Opinion
No. 2008-05464.
December 30, 2008.
In a proceeding pursuant to CPLR article 78 to review a determination of the Executive Department of the New York State Division of Parole, dated December 21, 2007, which affirmed a determination of the Parole Board of the New York State Division of Parole, dated May 11, 2007, made after a hearing, denying the petitioner's application to be released on parole and directing him to be held for an additional 24 months, the New York State Division of Parole appeals from a judgment of the Supreme Court, Orange County (Alessandro, J.), dated April 28, 2008, which granted the petition, annulled the determination, and granted a new hearing.
Andrew M. Cuomo, Attorney General, New York, N.Y. (Richard Dearing and Patrick J. Walsh of counsel), for Appellant.
Tom Terrizzi, Ithaca, N.Y., for Respondent.
Before: Skelos, J.P., Fisher, Miller and Carni, JJ., concur.

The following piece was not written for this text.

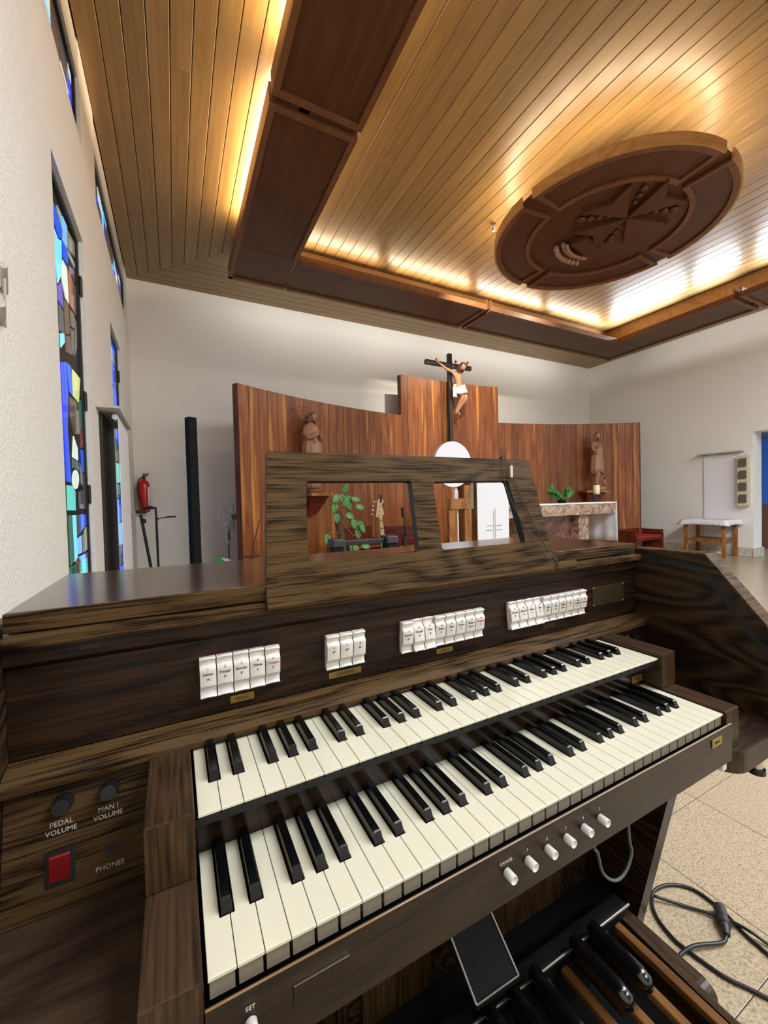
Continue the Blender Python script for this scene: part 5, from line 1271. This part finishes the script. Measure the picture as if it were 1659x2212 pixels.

Ordered that the judgment is reversed, on the law, without costs or disbursements, the determination is confirmed, the petition is denied, and the proceeding is dismissed on the merits.
"A determination by the New York State Division of Parole (hereinafter the Board) made pursuant to Executive Law article 12-B `shall be deemed a judicial function and shall not be reviewable if done in accordance with law'" ( Matter of Nankeruis v Dennison, 30 AD3d 521, 522 quoting Executive Law § 259-i). "Absent a `convincing demonstration' to the contrary, the Board is presumed to have acted properly in accordance with statutory requirements, and judicial intervention is warranted only where there is a showing of `irrationality bordering on impropriety'" ( Matter of Hardwick v Dennison, 43 AD3d 406, 407, quoting Matter of Silmon v Travis, 95 NY2d 470, 476).
The petitioner failed to demonstrate that the Board did not comply with the statutory requirements and failed to overcome the presumption that the Board reached its decision in accordance with those requirements ( see Matter of Nankervis v Dennison, 30 AD3d at 522; Matter of Heitman v New York State Bd. of Parole, 214 AD2d 673; Matter of McLain v New York State Div. of Parole, 204 AD2d 456, 456; Matter of Ganci v Hammock, 99 AD2d 546, 547). "[The Board] was not required to give equal weight to each factor, nor was it required to discuss each of the factors in its determination" ( Matter of Mata v Travis, 8 AD3d 570, 570; see Matter of Johnson v Travis, 284 AD2d 686, 687).
The petitioner's remaining contentions are without merit.